Comment by pianoben
5 days ago
One of the largest codebases I've ever worked on, generating billions in revenue every year to this day, is in Rails. Over a thousand hands have touched it, and none of the original people are still around to hold an empire.
I'm with you on the general lack of discipline enforced by Rails; this codebase isn't fun to maintain, precisely for that reason. All the same, I don't think your critique is fair or even that accurate.
But that's from my POV working at bigger companies. Maybe it looks different as a freelancer for smaller shops.
By the sound of it, your POV working at one big company. The codebases I've worked on that did similar ARR numbers with similar depths of commit history were in Javascript and TypeScript, so "your argument is invalid," right? Why not? It's just what you said and my credentials are better. What's the most in revenue one second of your life was ever worth? For me that's about $35k. But no, you go ahead, try to big league me with numbers some more.

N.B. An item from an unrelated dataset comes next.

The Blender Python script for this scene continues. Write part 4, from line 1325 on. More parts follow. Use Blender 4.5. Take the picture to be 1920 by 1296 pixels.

If you think my critique is unjust or inaccurate, then attack it, not my standing to speak on the subject. Especially not when I'm the more forthcoming of the two of us when it comes to professional history, anyway; mine is findable from my HN profile, while you prefer true pseudonymy. To argue from authority as you've tried is quite risible with none of that even in evidence, don't you think?
I don't mean to say one of us has better bona-fides, only that there is an existence proof to the contrary of your post. You claim that rails' lack of discipline promotes unmaintainable code shepherded by empire-builders; I claim that this is not always so. I gave the numbers I did to emphasize that rails (and rails shops) can succeed even at that scale.
Not sure what I said that came off as an attack on you or your standing. Not my intent.
I don't see an attack either, FWIW
You should work on that. Technical discussion would I think better resume from https://news.ycombinator.com/item?id=44254539 But I haven't said no Rails project ever meets its definition of success. I assumed the scare quotes in my earlier comment would suffice to indicate my argument intended to contradict that definition.